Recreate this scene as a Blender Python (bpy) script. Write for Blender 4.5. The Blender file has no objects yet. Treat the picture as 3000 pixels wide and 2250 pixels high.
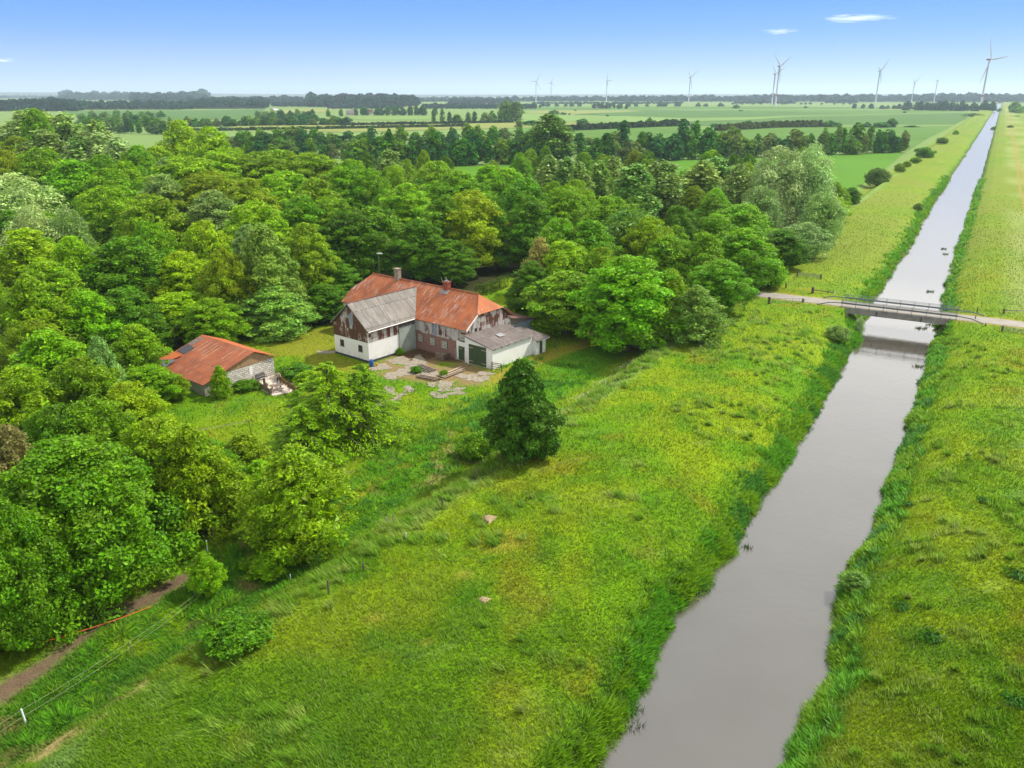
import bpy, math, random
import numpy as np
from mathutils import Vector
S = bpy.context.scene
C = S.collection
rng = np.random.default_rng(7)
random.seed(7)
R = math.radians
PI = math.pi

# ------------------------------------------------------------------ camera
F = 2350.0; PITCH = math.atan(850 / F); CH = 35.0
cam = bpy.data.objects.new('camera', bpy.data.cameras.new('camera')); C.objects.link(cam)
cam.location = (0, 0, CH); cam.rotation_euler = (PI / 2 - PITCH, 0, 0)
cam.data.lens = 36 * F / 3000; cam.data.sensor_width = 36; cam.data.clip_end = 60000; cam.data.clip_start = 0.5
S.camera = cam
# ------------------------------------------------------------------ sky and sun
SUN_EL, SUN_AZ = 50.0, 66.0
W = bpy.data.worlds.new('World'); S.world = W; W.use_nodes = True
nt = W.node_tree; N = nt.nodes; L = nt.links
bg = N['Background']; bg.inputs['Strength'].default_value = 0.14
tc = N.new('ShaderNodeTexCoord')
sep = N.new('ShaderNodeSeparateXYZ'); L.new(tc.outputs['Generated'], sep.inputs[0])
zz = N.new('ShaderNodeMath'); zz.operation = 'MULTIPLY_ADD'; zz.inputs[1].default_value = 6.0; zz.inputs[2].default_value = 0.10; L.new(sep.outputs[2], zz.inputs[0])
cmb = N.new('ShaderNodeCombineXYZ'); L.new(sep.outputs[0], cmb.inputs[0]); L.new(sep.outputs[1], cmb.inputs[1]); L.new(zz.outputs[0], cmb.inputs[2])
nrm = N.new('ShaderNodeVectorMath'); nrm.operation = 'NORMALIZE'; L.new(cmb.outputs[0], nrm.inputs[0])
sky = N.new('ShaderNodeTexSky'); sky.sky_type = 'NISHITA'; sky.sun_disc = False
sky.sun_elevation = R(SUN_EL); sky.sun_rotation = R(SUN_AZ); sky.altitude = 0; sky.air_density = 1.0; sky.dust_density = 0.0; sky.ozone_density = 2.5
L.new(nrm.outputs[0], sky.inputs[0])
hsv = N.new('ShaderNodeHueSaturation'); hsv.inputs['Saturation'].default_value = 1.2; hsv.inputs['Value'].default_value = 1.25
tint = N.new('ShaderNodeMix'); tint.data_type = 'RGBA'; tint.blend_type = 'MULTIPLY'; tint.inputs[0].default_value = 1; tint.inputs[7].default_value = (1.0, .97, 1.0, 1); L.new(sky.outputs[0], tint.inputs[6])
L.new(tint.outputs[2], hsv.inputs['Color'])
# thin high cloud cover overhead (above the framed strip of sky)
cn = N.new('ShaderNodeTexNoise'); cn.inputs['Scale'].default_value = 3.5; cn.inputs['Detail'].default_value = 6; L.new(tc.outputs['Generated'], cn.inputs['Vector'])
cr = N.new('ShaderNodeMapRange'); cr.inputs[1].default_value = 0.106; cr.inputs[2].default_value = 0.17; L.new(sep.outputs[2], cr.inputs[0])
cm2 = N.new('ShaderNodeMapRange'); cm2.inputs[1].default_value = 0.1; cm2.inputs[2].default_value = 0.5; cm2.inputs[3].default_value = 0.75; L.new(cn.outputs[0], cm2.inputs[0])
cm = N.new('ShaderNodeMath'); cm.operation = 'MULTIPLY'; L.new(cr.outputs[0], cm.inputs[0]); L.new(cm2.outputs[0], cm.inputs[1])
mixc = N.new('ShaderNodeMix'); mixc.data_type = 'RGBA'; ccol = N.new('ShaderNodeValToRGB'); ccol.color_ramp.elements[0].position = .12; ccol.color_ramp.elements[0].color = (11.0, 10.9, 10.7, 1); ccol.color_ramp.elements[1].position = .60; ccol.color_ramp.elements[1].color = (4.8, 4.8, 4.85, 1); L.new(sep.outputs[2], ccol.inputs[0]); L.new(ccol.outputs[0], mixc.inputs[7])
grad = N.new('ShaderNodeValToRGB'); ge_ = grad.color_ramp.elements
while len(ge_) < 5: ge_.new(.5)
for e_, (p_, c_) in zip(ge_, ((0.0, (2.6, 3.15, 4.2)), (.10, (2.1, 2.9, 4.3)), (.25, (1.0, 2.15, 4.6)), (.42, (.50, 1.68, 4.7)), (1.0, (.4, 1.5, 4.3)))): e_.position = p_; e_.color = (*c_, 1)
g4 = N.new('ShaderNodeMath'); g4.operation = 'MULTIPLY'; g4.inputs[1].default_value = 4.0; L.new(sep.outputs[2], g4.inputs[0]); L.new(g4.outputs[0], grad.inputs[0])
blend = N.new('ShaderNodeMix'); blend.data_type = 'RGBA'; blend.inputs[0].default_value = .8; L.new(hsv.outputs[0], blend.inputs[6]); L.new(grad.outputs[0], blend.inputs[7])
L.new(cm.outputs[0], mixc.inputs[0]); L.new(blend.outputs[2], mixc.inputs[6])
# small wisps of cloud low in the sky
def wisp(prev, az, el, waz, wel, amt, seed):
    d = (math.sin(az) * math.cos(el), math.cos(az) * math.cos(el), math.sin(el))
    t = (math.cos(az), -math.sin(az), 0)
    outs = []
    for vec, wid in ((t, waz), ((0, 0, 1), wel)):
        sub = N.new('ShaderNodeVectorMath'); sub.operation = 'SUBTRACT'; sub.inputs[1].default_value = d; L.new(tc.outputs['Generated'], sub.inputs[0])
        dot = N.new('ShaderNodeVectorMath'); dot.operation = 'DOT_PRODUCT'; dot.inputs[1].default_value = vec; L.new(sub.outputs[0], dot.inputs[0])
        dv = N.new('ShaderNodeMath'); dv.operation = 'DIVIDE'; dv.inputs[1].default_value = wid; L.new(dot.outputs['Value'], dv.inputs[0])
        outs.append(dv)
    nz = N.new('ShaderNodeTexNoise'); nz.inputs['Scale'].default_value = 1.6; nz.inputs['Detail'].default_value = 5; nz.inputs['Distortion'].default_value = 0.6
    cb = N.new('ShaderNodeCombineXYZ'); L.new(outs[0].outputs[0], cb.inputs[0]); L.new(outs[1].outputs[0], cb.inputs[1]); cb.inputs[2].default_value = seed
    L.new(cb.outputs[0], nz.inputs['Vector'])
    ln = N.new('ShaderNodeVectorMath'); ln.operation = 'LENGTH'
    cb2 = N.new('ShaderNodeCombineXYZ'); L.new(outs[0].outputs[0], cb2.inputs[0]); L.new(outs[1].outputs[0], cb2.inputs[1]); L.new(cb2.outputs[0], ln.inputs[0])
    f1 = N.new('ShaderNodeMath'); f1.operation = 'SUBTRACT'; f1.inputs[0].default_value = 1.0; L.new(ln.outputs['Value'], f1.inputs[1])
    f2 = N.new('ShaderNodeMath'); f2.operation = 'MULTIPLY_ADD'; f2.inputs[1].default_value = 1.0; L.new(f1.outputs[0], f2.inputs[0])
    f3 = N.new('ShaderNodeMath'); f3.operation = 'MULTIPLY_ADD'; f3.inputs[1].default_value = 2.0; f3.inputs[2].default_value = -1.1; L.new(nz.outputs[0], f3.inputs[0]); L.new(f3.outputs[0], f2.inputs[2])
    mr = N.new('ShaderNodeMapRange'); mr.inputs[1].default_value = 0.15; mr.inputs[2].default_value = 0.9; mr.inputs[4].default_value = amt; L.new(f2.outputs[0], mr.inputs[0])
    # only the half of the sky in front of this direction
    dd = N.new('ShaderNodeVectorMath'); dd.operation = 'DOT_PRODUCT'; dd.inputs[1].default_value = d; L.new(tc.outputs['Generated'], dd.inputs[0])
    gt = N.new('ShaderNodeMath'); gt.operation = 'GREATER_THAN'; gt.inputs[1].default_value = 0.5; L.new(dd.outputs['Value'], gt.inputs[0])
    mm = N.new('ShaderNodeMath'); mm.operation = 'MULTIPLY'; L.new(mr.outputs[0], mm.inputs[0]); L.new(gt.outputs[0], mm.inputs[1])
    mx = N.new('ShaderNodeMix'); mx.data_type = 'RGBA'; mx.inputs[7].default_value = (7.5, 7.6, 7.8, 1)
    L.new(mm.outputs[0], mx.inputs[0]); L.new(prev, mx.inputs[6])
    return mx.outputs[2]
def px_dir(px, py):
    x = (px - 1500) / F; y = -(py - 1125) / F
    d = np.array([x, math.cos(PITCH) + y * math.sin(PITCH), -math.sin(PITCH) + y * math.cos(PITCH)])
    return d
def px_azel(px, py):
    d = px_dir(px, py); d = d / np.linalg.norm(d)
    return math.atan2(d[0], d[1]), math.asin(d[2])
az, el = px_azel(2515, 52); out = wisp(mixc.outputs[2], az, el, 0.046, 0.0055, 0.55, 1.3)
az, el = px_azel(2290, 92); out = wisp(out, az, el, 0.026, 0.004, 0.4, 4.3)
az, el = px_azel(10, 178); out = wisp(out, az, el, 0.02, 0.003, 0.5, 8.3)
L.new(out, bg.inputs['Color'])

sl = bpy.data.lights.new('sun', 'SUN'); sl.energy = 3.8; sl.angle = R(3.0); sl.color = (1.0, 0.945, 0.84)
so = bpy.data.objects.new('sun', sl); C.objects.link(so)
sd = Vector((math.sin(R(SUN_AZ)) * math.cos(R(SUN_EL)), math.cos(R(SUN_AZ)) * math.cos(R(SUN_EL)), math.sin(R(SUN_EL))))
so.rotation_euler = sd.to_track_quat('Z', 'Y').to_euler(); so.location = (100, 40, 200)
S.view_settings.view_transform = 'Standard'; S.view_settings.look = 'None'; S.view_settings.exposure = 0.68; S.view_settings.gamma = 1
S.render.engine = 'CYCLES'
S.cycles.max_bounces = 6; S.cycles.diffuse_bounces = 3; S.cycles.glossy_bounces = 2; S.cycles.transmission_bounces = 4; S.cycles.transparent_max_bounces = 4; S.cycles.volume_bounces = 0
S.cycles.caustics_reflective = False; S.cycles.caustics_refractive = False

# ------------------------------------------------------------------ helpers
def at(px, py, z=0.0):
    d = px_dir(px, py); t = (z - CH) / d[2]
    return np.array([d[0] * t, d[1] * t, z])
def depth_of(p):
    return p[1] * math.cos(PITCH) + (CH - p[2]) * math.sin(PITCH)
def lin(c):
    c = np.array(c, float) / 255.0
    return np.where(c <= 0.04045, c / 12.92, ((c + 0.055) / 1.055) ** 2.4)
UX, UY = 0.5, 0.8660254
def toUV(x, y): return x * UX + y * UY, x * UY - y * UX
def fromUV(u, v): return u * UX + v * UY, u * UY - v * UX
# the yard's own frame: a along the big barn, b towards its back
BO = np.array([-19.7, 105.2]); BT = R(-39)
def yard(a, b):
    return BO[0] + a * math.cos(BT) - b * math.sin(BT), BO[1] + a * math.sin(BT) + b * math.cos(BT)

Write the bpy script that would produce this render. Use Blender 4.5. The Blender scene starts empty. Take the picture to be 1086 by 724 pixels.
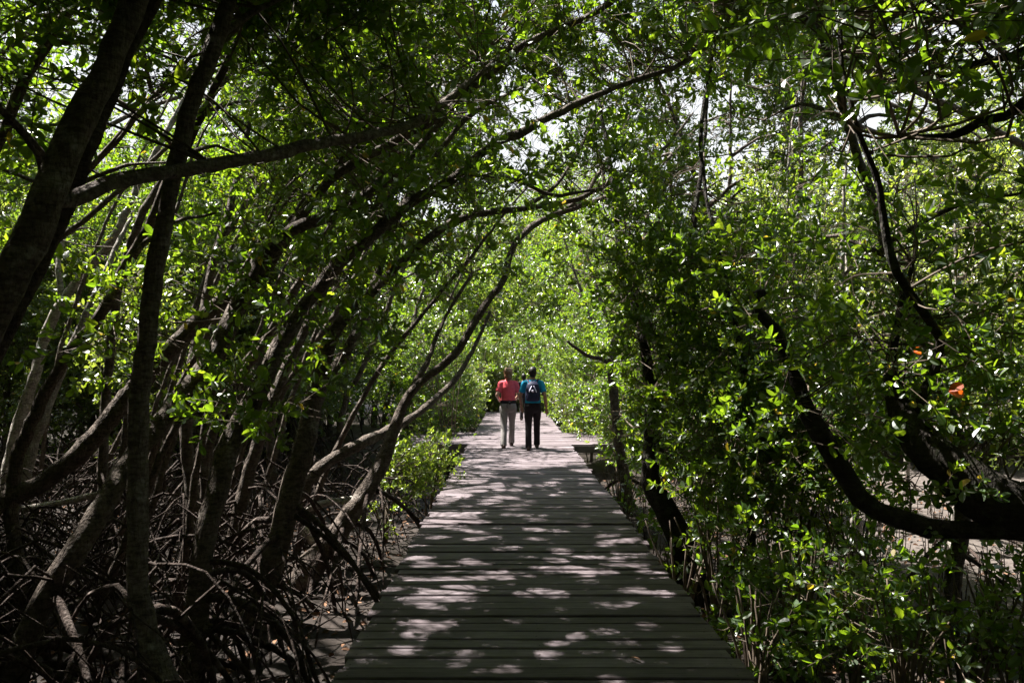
•••
(Directions for this task): Leave the pictures out, and restate exactly the lines from the start of the records through the one that contains "PI = math.pi".

(Written response):
Recreate this scene as a Blender Python (bpy) script. Write for Blender 4.5. The Blender file has no objects yet. Treat the picture as 3000 pixels wide and 2250 pixels high.
import bpy, math, random
import numpy as np
from mathutils import Vector
S = bpy.context.scene
C = S.collection
rng = np.random.default_rng(7)
random.seed(7)
R = math.radians
PI = math.pi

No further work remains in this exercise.